理由のもう1つは、日本人の核家族化とライフスタイルの変化です。かつて、日本の住宅が田の字の和室群で成り立っていた当時は、ふすまで仕切り、またはふすまを外すことによって多様な可変性を持ち合わせていました。もともと和室は極めてフレキシブルな空間なのです。つまり、家族の変化に対応できるつくりだったのです。

しかし、高度成長期、日本人の住まい方は劇的に変わっていきました。生涯において家族数がピークの時期に住宅を新築し、子どもに専用の居室を与えるようになりました。

敷地の狭さにかかわらず、浸透していった洋室志向、個室志向によって、壁で細かく仕切られた一室一室はその用途でしかなくなりました。

そしてその壁には筋交いが入れられました。耐震性を考えよかれと思って筋交いを入れるのですが、それは将来、間仕切りを壊すことを想定していないことになります。

やがて、このことが、日本の住宅の寿命を短くする一因になったと私は考えています。家族構成の変化、生活様式の変化が生じたとき、間取りを変えていくことが極めて困難となってしまったからです。

戦前の住宅のほうが寿命は長い

戦前に建てられた住宅の寿命のほうが長いことからもそれはうかがえるのではないでしょうか。また、日本では竣工時にすべてを完成品にすることにこだわりすぎている傾向があります。例えば、欧米では古い建築ほど価値を見いだし、日曜大工にいそしみながらとても大切に住み続けています。

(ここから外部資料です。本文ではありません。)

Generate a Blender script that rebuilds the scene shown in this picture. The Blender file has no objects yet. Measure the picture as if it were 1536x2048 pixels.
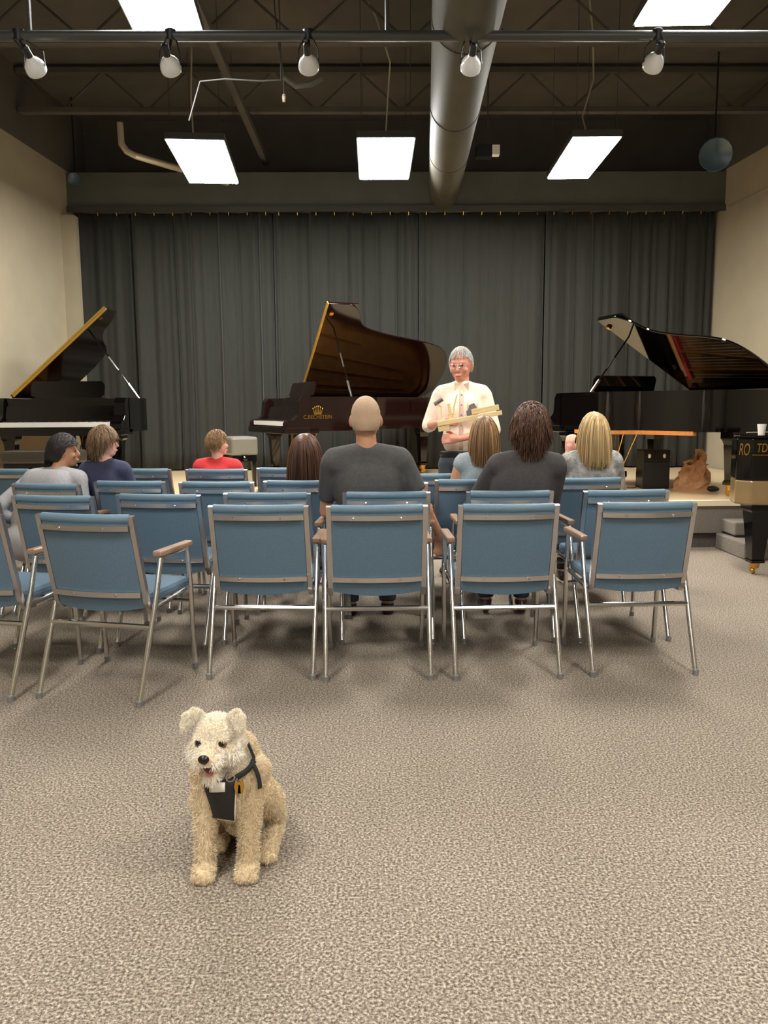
import bpy, bmesh, math, random
import numpy as np
from mathutils import Matrix, Vector, Euler
from mathutils.bvhtree import BVHTree

random.seed(7); rng = np.random.default_rng(7)
scene = bpy.context.scene
COL = scene.collection
PI = math.pi
R = math.radians

# ------------------------------------------------------------------ camera, world, exposure
FPX = 1577.0
cam_d = bpy.data.cameras.new('camera')
cam_d.sensor_fit = 'VERTICAL'; cam_d.sensor_height = 24.0
cam_d.lens = FPX / 2048.0 * 24.0
cam_d.clip_start = 0.05
cam = bpy.data.objects.new('camera', cam_d); COL.objects.link(cam)
CAMLOC = Vector((0.0, 0.0, 1.40))
CAMROT = Matrix.Rotation(R(-0.75), 3, 'Z') @ Matrix.Rotation(R(90 - 7.5), 3, 'X') @ Matrix.Rotation(R(-0.35), 3, 'Z')
cam.matrix_world = Matrix.Translation(CAMLOC) @ CAMROT.to_4x4()
scene.camera = cam
scene.view_settings.view_transform = 'Standard'
scene.view_settings.look = 'None'
scene.view_settings.gamma = 1.0
scene.view_settings.use_curve_mapping = False
scene.view_settings.exposure = 1.15
world = bpy.data.worlds.new('world'); scene.world = world
world.use_nodes = True
world.node_tree.nodes['Background'].inputs[0].default_value = (0.9, 0.95, 1.0, 1)
world.node_tree.nodes['Background'].inputs[1].default_value = 0.02
LAMP = 30.0          # emission of the ceiling diffusers

def ray(px, py):
    return (CAMROT @ Vector(((px - 768) / FPX, -(py - 1024) / FPX, -1.0)))
def atY(px, py, Y):
    d = ray(px, py); return CAMLOC + d * ((Y - CAMLOC.y) / d.y)
def atZ(px, py, Z):
    d = ray(px, py); return CAMLOC + d * ((Z - CAMLOC.z) / d.z)

# ------------------------------------------------------------------ materials
def srgb(r, g, b):
    f = lambda c: (c / 255 / 12.92) if c / 255 <= 0.04045 else ((c / 255 + 0.055) / 1.055) ** 2.4
    return (f(r), f(g), f(b), 1.0)

def mat(name, rgb, rough=0.6, metal=0.0, noise=0.0, nscale=30.0, bump=0.0, bscale=200.0, coat=0.0,
        emit=0.0, spec=0.5, sheen=0.0, island=0.0, stretch=None, rgb2=None, detail=3.0):
    m = bpy.data.materials.new(name); m.use_nodes = True
    nt = m.node_tree; b = nt.nodes['Principled BSDF']
    c = srgb(*rgb)
    b.inputs['Base Color'].default_value = c
    b.inputs['Roughness'].default_value = rough
    b.inputs['Metallic'].default_value = metal
    b.inputs['Specular IOR Level'].default_value = spec
    b.inputs['Coat Weight'].default_value = coat
    b.inputs['Coat Roughness'].default_value = 0.05
    if sheen: b.inputs['Sheen Weight'].default_value = sheen
    if emit:
        b.inputs['Emission Color'].default_value = c
        b.inputs['Emission Strength'].default_value = emit
    co = None
    if noise or bump:
        tc = nt.nodes.new('ShaderNodeTexCoord'); co = tc.outputs['Object']
        if stretch:
            mp = nt.nodes.new('ShaderNodeMapping'); mp.inputs['Scale'].default_value = stretch
            nt.links.new(co, mp.inputs[0]); co = mp.outputs[0]
    src = None
    if noise:
        n = nt.nodes.new('ShaderNodeTexNoise'); n.inputs['Scale'].default_value = nscale; n.inputs['Detail'].default_value = detail
        nt.links.new(co, n.inputs['Vector']); src = n.outputs['Fac']
    elif island:
        g = nt.nodes.new('ShaderNodeNewGeometry'); src = g.outputs['Random Per Island']
    if src is not None:
        k = noise or island
        mx = nt.nodes.new('ShaderNodeValToRGB')
        lo = 0.3 if noise else 0.0; hi = 0.7 if noise else 1.0
        mx.color_ramp.elements[0].position = lo; mx.color_ramp.elements[1].position = hi
        a = tuple(x * (1 - k) for x in c[:3]) + (1,)
        d = srgb(*rgb2) if rgb2 else tuple(min(1, x * (1 + k)) for x in c[:3]) + (1,)
        mx.color_ramp.elements[0].color = a; mx.color_ramp.elements[1].color = d
        nt.links.new(src, mx.inputs[0]); nt.links.new(mx.outputs[0], b.inputs['Base Color'])
    if bump:
        n2 = nt.nodes.new('ShaderNodeTexNoise'); n2.inputs['Scale'].default_value = bscale; n2.inputs['Detail'].default_value = 2
        nt.links.new(co, n2.inputs['Vector'])
        bp = nt.nodes.new('ShaderNodeBump'); bp.inputs['Strength'].default_value = bump; bp.inputs['Distance'].default_value = 0.01
        nt.links.new(n2.outputs['Fac'], bp.inputs['Height']); nt.links.new(bp.outputs[0], b.inputs['Normal'])
    return m

M = dict(
    wall=mat('cream wall paint', (162, 151, 127), 0.8, noise=0.04, nscale=3, bump=0.05, bscale=60),
    wallgrey=mat('greyed wall edge paint', (140, 134, 122), 0.8, noise=0.05, nscale=4),
    black_ceiling=mat('black ceiling paint', (84, 80, 73), 0.85, noise=0.12, nscale=2.5, bump=0.1, bscale=30),
    black_upper=mat('black upper wall paint', (84, 80, 73), 0.8, noise=0.1, nscale=2),
    duct=mat('painted duct', (72, 69, 58), 0.6, noise=0.1, nscale=2, spec=0.25),
    pipe=mat('painted pipe', (66, 66, 64), 0.45),
    conduit=mat('galvanised conduit', (196, 184, 160), 0.35, metal=0.4),
    valance=mat('grey header board', (86, 88, 82), 0.7, noise=0.08, nscale=3),
    curtain=mat('dark stage drape', (35, 36, 29), 0.85, noise=0.2, nscale=14, sheen=0.15, stretch=(6, 6, 0.25), bump=0.05, bscale=500),
    brass=mat('brass', (214, 168, 82), 0.22, metal=1.0),
    stage=mat('pale maple stage floor', (222, 198, 156), 0.32, noise=0.07, nscale=5, stretch=(1, 12, 1), coat=0.25),
    stage_edge=mat('pale stage nosing', (240, 226, 192), 0.4),
    fascia=mat('grey carpeted stage front', (120, 113, 102), 0.95, noise=0.35, nscale=130, detail=2),
    fascia_dark=mat('dark carpet kick', (82, 76, 68), 0.95, noise=0.35, nscale=130, detail=2),
    gap=mat('black joint', (20, 18, 16), 0.9),
    blue=mat('slate blue woven upholstery', (88, 112, 130), 0.85, noise=0.16, nscale=260, bump=0.25, bscale=420, sheen=0.1, detail=1.5),
    blue_roll=mat('slate blue piping roll', (98, 124, 140), 0.5, noise=0.1, nscale=260, bump=0.15, bscale=420),
    chrome=mat('chromed steel tube', (214, 212, 208), 0.16, metal=1.0),
    nickel=mat('brushed nickel tube', (202, 198, 198), 0.28, metal=1.0),
    capgrey=mat('grey plastic foot cap', (120, 120, 118), .4),
    rubber=mat('black rubber', (24, 24, 24), 0.6),
    armwood=mat('walnut armrest', (150, 118, 92), 0.35, noise=0.2, nscale=8, stretch=(12, 1, 1), coat=0.3),
    ebony=mat('polished ebony lacquer', (7, 6, 6), 0.09, coat=0.12, spec=0.35),
    ebony_mirror=mat('mirror black lid underside', (10, 8, 7), 0.05, coat=0.3, spec=0.5),
    ebony_satin=mat('satin black', (14, 13, 13), 0.35),
    mahogany=mat('dark polished mahogany', (22, 8, 7), 0.1, coat=0.15, noise=0.3, nscale=6, stretch=(1, 8, 1)),
    woodedge=mat('varnished wood strip', (190, 118, 56), 0.25, noise=0.2, nscale=8, stretch=(1, 10, 10), coat=0.4),
    tan_reflection=mat('lacquer with painted tan reflection', (132, 108, 72), 0.25, noise=0.12, nscale=5, coat=0.5),  # beige reflection in the glossy flank, painted as a tan colour
    edge_reflection=mat('gold reflection on lid edge', (200, 160, 70), 0.3, metal=0.7),  # yellow reflection along the lid edge, painted in as gold
    ivory=mat('ivory keys', (245, 243, 234), 0.25),
    plate=mat('gilded iron plate', (176, 124, 58), 0.3, metal=0.9, noise=0.2, nscale=9),
    soundboard=mat('spruce soundboard', (190, 132, 74), 0.35, noise=0.15, nscale=6, stretch=(10, 1, 1)),
    strings=mat('piano strings', (200, 190, 170), 0.3, metal=1.0),
    redfelt=mat('red felt', (150, 30, 24), 0.9),
    steelrod=mat('polished prop rod', (220, 220, 216), 0.12, metal=1.0),
    leather=mat('dark buttoned leather', (52, 48, 42), 0.35, bump=0.3, bscale=18),
    greyvinyl=mat('grey vinyl cushion', (112, 110, 100), 0.4, bump=0.2, bscale=25),
    kraft=mat('brown kraft paper', (192, 148, 106), 0.75, noise=0.18, nscale=14, bump=0.6, bscale=22),
    paperwhite=mat('white paper', (236, 230, 218), 0.6),
    glassbulb=mat('frosted reflector glass', (232, 234, 232), 0.18, spec=0.8, coat=0.5),
    bluelens=mat('blue grey lamp housing', (60, 80, 92), 0.3),
    maple=mat('pale raw maple', (236, 208, 150), 0.5, noise=0.1, nscale=9, stretch=(1, 10, 10)),
    felt_grey=mat('grey hammer felt', (120, 112, 108), 0.9),
    denim=mat('dark denim', (34, 44, 74), 0.9, noise=0.15, nscale=120),
    greytrouser=mat('charcoal trousers', (62, 68, 72), 0.9, noise=0.1, nscale=60),
    blacktrouser=mat('black trousers', (28, 28, 30), 0.9),
    shoe=mat('dark leather shoe', (44, 30, 26), 0.4),
    shoe_white=mat('white sneaker', (214, 208, 198), 0.6),
    belt=mat('black belt', (18, 16, 16), 0.4),
    hornblack=mat('dark matte plastic', (22, 22, 24), 0.45),
)

# ------------------------------------------------------------------ mesh helpers
def link(name, me, m, parent=None):
    o = bpy.data.objects.new(name, me); COL.objects.link(o)
    if m is not None: me.materials.append(m)
    if parent is not None: o.parent = parent
    return o
def tag(o, label=None, cat=None, group=None, kind=None):
    if label: o['label'] = label
    if cat: o['category'] = cat
    if group: o['group'] = group
    if kind: o['kind'] = kind
    return o
def empty(name, loc=(0, 0, 0), rz=0.0, label=None, cat=None, group=None):
    o = bpy.data.objects.new(name, None); COL.objects.link(o)
    o.location = loc; o.rotation_euler = (0, 0, rz); o.empty_display_size = 0.1
    return tag(o, label, cat, group)
def kids(o): return [c for c in bpy.data.objects if c.parent == o]
def copy_tree(o, parent=None, tree=None):
    c = o.copy(); COL.objects.link(c); c.parent = parent
    for ch in (kids(o)): copy_tree(ch, c)
    return c

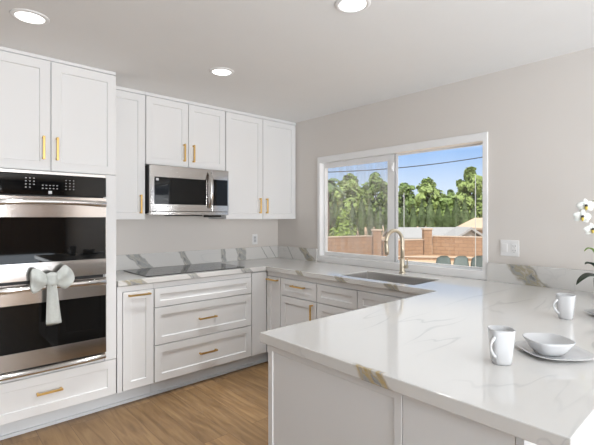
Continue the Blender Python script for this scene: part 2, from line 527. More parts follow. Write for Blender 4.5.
# ------------------------------------------------------------------ cabinet parts
def face_map(side):
    """maps (u along the run, depth out of the face, z) to world for cabinets on the oven wall ('A'), the window wall ('B'), or the peninsula"""
    if side == 'A': return lambda u, d, z: (u, YB - d, z)
    if side == 'U': return lambda u, d, z: (u, YU - d, z)
    if side == 'B': return lambda u, d, z: (XF - d, u, z)
    if side == 'E': return lambda u, d, z: (XE - d, u, z)
    if side == 'K': return lambda u, d, z: (u, YK + d, z)


YU = 3.405                                # wall cabinet carcass front
XE = 1.045                                # peninsula end carcass
YK = 1.285                                # peninsula kitchen-side carcass


def shaker(u0, u1, z0, z1, mp, rail=.057, t=.020, rec=.009, slope=.006):
    """frame-and-panel front"""
    bm = bmesh.new()
    rail = min(rail, (u1 - u0) * .30, (z1 - z0) * .32)
    def ring(i, d):
        return [bm.verts.new(mp(*q)) for q in ((u0 + i, d, z0 + i), (u1 - i, d, z0 + i), (u1 - i, d, z1 - i), (u0 + i, d, z1 - i))]
    rs = [ring(0, 0.0005), ring(0, t - .0015), ring(.0015, t), ring(rail, t), ring(rail + slope * .5, t - rec * .9), ring(rail + slope, t - rec)]
    for a, b in zip(rs, rs[1:]):
        for i in range(4):
            bm.faces.new((a[i], a[(i + 1) % 4], b[(i + 1) % 4], b[i]))
    bm.faces.new(rs[0][::-1]); bm.faces.new(rs[-1])
    return bm


def slab_front(u0, u1, z0, z1, mp, t=.020):
    bm = bmesh.new()
    v = [bm.verts.new(mp(*q)) for q in ((u0, 0, z0), (u1, 0, z0), (u1, 0, z1), (u0, 0, z1), (u0, t, z0), (u1, t, z0), (u1, t, z1), (u0, t, z1))]
    for f in ((0, 3, 2, 1), (4, 5, 6, 7), (0, 1, 5, 4), (1, 2, 6, 5), (2, 3, 7, 6), (3, 0, 4, 7)): bm.faces.new([v[i] for i in f])
    return bm


def pull(parent, c, z, mp, length=.16, vertical=False, base=.020):
    """square bar pull on two feet"""
    bm = bmesh.new()
    h, w, out = length / 2, .0066, .034
    def bx(ua, ub, da, db, za, zb):
        pts = [mp(u, d, q) for u in (ua, ub) for d in (da, db) for q in (za, zb)]
        lo = [min(p[i] for p in pts) for i in range(3)]; hi = [max(p[i] for p in pts) for i in range(3)]
        box(bm, lo[0], hi[0], lo[1], hi[1], lo[2], hi[2])
    if vertical:
        bx(c - w, c + w, base + out - .011, base + out, z - h, z + h)
        for s_ in (-1, 1): bx(c - w, c + w, base - .001, base + out - .010, z + s_ * (h - .008) - .006, z + s_ * (h - .008) + .006)
    else:
        bx(c - h, c + h, base + out - .011, base + out, z - w, z + w)
        for s_ in (-1, 1): bx(c + s_ * (h - .008) - .006, c + s_ * (h - .008) + .006, base - .001, base + out - .010, z - w, z + w)
    return obj('handle', bm, M['gold'], parent, bevel=.0015)


def front(parent, kind, u0, u1, z0, z1, mp, hc=None, hz=None, vert=False, hl=.16, plain=False, g=.0018):
    bm = slab_front(u0 + g, u1 - g, z0 + g, z1 - g, mp) if plain else shaker(u0 + g, u1 - g, z0 + g, z1 - g, mp)
    d = obj(kind, bm, M['cab'], parent)
    if hc is not None: pull(d, hc, hz, mp, hl, vert)
    return d


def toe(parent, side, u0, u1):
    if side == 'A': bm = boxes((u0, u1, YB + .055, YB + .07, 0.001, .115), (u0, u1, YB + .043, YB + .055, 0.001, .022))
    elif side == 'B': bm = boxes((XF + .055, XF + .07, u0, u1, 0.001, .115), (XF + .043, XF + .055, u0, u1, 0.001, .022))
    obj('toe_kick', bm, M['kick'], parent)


A, B_, U = face_map('A'), face_map('B'), face_map('U')
ZB, ZK = .115, .885                        # base carcass bottom and top

# ---- tall oven cabinet (open niche for the ovens)
TX0, TX1 = .195, 1.029
tc_ = thing('tall_oven_cabinet', 'tall white cabinet built around the double oven, reaching the ceiling', 'cabinet', (0, 0, 0))
OX0, OX1, OZ0, OZ1 = .272, .953, .392, 1.690
obj('body', grid_slab([TX0, OX0 + .012, OX1 - .012, TX1], [ZB, OZ0 + .012, OZ1 - .010, 2.425],
                      lambda u, v: not (OX0 < u < OX1 and OZ0 < v < OZ1), YB, YA - .002, lambda u, v, w: (u, w, v)), M['cab'], tc_)
obj('stile', boxes((TX0, OX0, YB - .020, YB, .375, 1.690)), M['cab'], tc_, bevel=.001)
obj('stile', boxes((OX1, TX1, YB - .020, YB, .375, 1.690)), M['cab'], tc_, bevel=.001)
front(tc_, 'door', TX0, .613, 1.693, 2.412, A, .572, 1.84, True, .15)
front(tc_, 'door', .617, TX1, 1.693, 2.412, A, .650, 1.84, True, .15)
front(tc_, 'drawer', TX0, TX1, .118, .372, A, .607, .258, False, .15)
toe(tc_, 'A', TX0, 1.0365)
obj('crown_filler', boxes((TX0, TX1, YB - .014, YB, 2.418, ZC - .001), (TX1 - .014, TX1, YB, YA - .34, 2.426, ZC - .001)), M['cab'], tc_)

# ---- double oven
ov = thing('double_wall_oven', 'stainless steel double wall oven with black glass, built into tall cabinet', 'oven', (0, 0, 0))
YO = YB - .020
obj('chassis', boxes((OX0 + .016, OX1 - .016, YO - .008, YB + .5, OZ0 + .016, OZ1 - .014)), M['dark'], ov)
obj('top_trim', boxes((OX0, OX1, YO - .022, YO - .001, 1.668, 1.688)), M['steel_bright'], ov, bevel=.002)
cp = obj('control_panel', boxes((OX0, OX1, YO - .020, YO - .001, 1.534, 1.667)), M['blackglass'], ov, bevel=.002)
for (cx0, rows, cols, cz, dx, dz, w) in ((.474, 4, 3, 1.640, .022, .0195, .0040), (.566, 2, 5, 1.598, .0205, .020, .0045), (.700, 4, 3, 1.636, .023, .0195, .0030)):
    bm = bmesh.new()
    for r in range(rows):
        for c in range(cols):
            if rows == 4 and r == 3 and c == 2 and cx0 < .5: continue
            x, z = cx0 + c * dx, cz - r * dz
            box(bm, x - w, x + w, YO - .0206, YO - .0199, z - .0022, z + .0022)
    obj('key_markings', bm, M['mark'], cp)
obj('badge', boxes((.598, .618, YO - .0208, YO - .0199, 1.543, 1.562)), M['mark'], cp)


def oven_handle(parent, z):
    bm = bmesh.new()
    rings = []
    n = 28
    x0, x1 = OX0 + .006, OX1 - .006
    for i in range(n + 1):
        t = -1 + 2 * i / n
        x = x0 + (x1 - x0) * i / n
        o_ = .052 - .034 * abs(t) ** 5
        y = YO - .024 - o_
        drop = .010 * (1 - t * t)
        hh = .0155 + .006 * abs(t) ** 4
        k = 12
        rings.append([(x, y + .008 * math.cos(2 * PI * j / k), z + drop + hh * math.sin(2 * PI * j / k) * 1.0) for j in range(k)])
    loft(bm, rings)
    for xx in (x0, x1 - .022): box(bm, xx, xx + .022, YO - .045, YO - .022, z - .016, z + .018)
    auto_smooth(obj('handle', bm, M['steel_bright'], parent), 40)


def oven_door(z0, z1, g0, g1, hz):
    d = obj('oven_door', grid_slab([OX0, OX0 + .001, OX1 - .004, OX1], [z0, g0, g1, z1],
            lambda u, v: not (OX0 + .001 < u < OX1 - .004 and g0 < v < g1), YO - .024, YO - .002, lambda u, v, w: (u, w, v)), M['steel'], ov, bevel=.0015)
    obj('door_glass', boxes((OX0 + .001, OX1 - .004, YO - .023, YO - .003, g0, g1)), M['blackglass'], d)
    oven_handle(d, hz)
    return d


oven_door(.992, 1.525, 1.102, 1.392, 1.482)
oven_door(.442, .972, .548, .845, .940)
bm = bmesh.new()
rings = []
for i in range(15):
    t = -1 + 2 * i / 14
    x = (OX0 + OX1) / 2 + t * (OX1 - OX0) / 2
    o_ = .040 - .020 * abs(t) ** 4
    rings.append([(x, YO - .002, .396), (x, YO - o_, .400), (x, YO - o_ - .004, .412), (x, YO - o_ + .006, .428), (x, YO - .002, .436)])
loft(bm, rings)
auto_smooth(obj('vent_trim', bm, M['steel_bright'], ov), 50)

# ---- bow towel tied on the lower handle
bw = thing('bow_towel', 'sage green kitchen towel tied in a bow on the lower oven handle', 'towel', (.601, YO - .090, 1.0))


def bow_lobe(sgn):
    bm = bmesh.new()
    rings = []
    n, k = 14, 28
    for i in range(n + 1):
        t = i / n
        x = sgn * (.016 + .108 * t)
        hh = .026 + .052 * math.sin(min(1, t * 1.25) * PI / 2) ** 1.3
        if t > .86: hh *= 1 - 0.35 * ((t - .86) / .14) ** 2
        th = .016 + .020 * math.sin(PI * min(t, .85))
        rg = []
        for j in range(k):
            a = 2 * PI * j / k
            cr = 1 + .42 * math.sin(4 * a + 5 * t + sgn) * (.35 + .65 * t)
            zz = hh * math.sin(a) + .006 * sgn * t
            yy = th * math.cos(a) * cr + .006 * math.sin(7 * t + 30 * zz)
            rg.append((x + .010 * t * math.cos(2 * a) - sgn * .020 * t * (abs(math.sin(a)) ** 3), yy, zz))
        rings.append(rg)
    loft(bm, rings)
    o = obj('bow_loop', bm, M['towel'], bw, smooth=True)
    md = o.modifiers.new('sub', 'SUBSURF'); md.levels = 1; md.render_levels = 1


bow_lobe(-1); bow_lobe(1)
bm = bmesh.new()
rings = []
for i in range(13):
    t = -1 + 2 * i / 12
    k = math.sqrt(max(.05, 1 - t ** 6))
    rings.append([(.034 * k * math.cos(2 * PI * j / 20) * (1 - .1 * math.cos(t * 2)), -.012 + .030 * k * math.sin(2 * PI * j / 20) + .002 * math.sin(j * 2.3 + 3 * t), .044 * t) for j in range(20)])
loft(bm, rings)
obj('bow_knot', bm, M['towel'], bw, smooth=True)
bm = bmesh.new()
rings = []
for i in range(19):
    t = i / 18
    z = -.030 - .250 * t
    hw = .026 + .018 * t
    rg = []
    k = 24
    for j in range(k):
        a = 2 * PI * j / k
        x = hw * math.cos(a)
        fold = .006 * math.sin(x * 150 + 1.5 * t)
        rg.append((x + .012 * t, -.010 + .012 * math.sin(a) * (1 - .2 * t) + fold * (1 if math.sin(a) < 0 else .4) - .018 * t * 0, z - .010 * t * math.sin(a * 1) * (1 if i == 18 else 0) - (.012 * (j % 12) / 12 if i == 18 else 0)))
    rings.append(rg)
loft(bm, rings)
obj('towel_tail', bm, M['towel'], bw, smooth=True)

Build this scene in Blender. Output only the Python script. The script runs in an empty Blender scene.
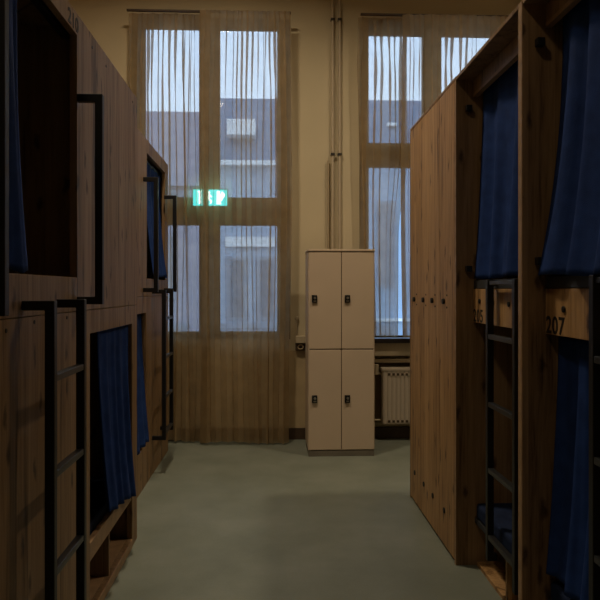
import bpy, bmesh, math, random
from mathutils import Vector, Matrix
random.seed(7)
S = bpy.context.scene
C = S.collection
R = math.radians

# ------------------------------------------------------------------ materials
def new_mat(name):
    m = bpy.data.materials.new(name); m.use_nodes = True
    nt = m.node_tree; nt.nodes.clear()
    out = nt.nodes.new('ShaderNodeOutputMaterial')
    return m, nt, out

def N(nt, kind, **kw):
    n = nt.nodes.new(kind)
    for k, v in kw.items():
        if k == 'inp':
            for a, b in v.items(): n.inputs[a].default_value = b
        else: setattr(n, k, v)
    return n

def ramp(nt, pts):
    r = nt.nodes.new('ShaderNodeValToRGB'); e = r.color_ramp.elements
    while len(e) < len(pts): e.new(0.5)
    for i, (p, c) in enumerate(pts):
        e[i].position = p; e[i].color = (*c, 1)
    return r

def principled(nt, out, col=None, rough=0.5, metal=0.0, spec=0.5):
    b = nt.nodes.new('ShaderNodeBsdfPrincipled')
    if col: b.inputs['Base Color'].default_value = (*col, 1)
    b.inputs['Roughness'].default_value = rough
    b.inputs['Metallic'].default_value = metal
    b.inputs['Specular IOR Level'].default_value = spec
    nt.links.new(b.outputs[0], out.inputs[0])
    return b

def plain(name, col, rough=0.5, metal=0.0, var=0.12, scale=6.0, spec=0.5, bump=0.0, bscale=80):
    m, nt, out = new_mat(name)
    b = principled(nt, out, col, rough, metal, spec)
    tc = N(nt, 'ShaderNodeTexCoord')
    no = N(nt, 'ShaderNodeTexNoise', inp={'Scale': scale, 'Detail': 4.0})
    nt.links.new(tc.outputs['Object'], no.inputs['Vector'])
    lo = tuple(c*(1-var) for c in col); hi = tuple(min(1, c*(1+var)) for c in col)
    r = ramp(nt, [(0.3, lo), (0.7, hi)])
    nt.links.new(no.outputs['Fac'], r.inputs[0]); nt.links.new(r.outputs[0], b.inputs['Base Color'])
    if bump:
        n2 = N(nt, 'ShaderNodeTexNoise', inp={'Scale': bscale, 'Detail': 3.0})
        nt.links.new(tc.outputs['Object'], n2.inputs['Vector'])
        bp = N(nt, 'ShaderNodeBump', inp={'Strength': bump, 'Distance': 0.01})
        nt.links.new(n2.outputs['Fac'], bp.inputs['Height']); nt.links.new(bp.outputs[0], b.inputs['Normal'])
    return m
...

以前、オーストラリアの知人のお宅にお邪魔した際、そこの主である老婦人が、「このテーブルクロスは私のひいお婆ちゃんが編んだものなんです。ずっとこの家で大切に受け継がれてきたんですよ」と自慢げにレース編みのクロスのお話をしてくださいました。繊細な素材であるがゆえ丁寧に手洗いしてきたとのことですが、何よりもその精神にはっとさせられました。

最近の日本の住まいは竣工時がいちばん美しく、年月とともにどんどん老朽化して数十年後には建て替えるのが当たり前になっています。それは「スクラップ・アンド・ビルド」などといわれる悪しき風潮でしょう。日本は伊勢神宮ですら、20年で壊して建て替えています。木造だからでしょうか? いいえ、法隆寺は木造でも1400年経っています。

日本では、土地だけが価値を持つものとされています。それは日本が農業国だったときの、土地だけが農作物という形の利益を上げられるという考え方に起因しているのかもしれません。日本では土地が有料で家は無料の感覚ですが、アメリカですと、家が有料で土地が無料という感覚です。

実際アメリカの家は100年以上経っているものも多いです。一方、日本の住宅は二十数年で建て替えられるのがほとんどで、耐用年数70年といわれているコンクリート造でさえそうなのですから、もったいない話です。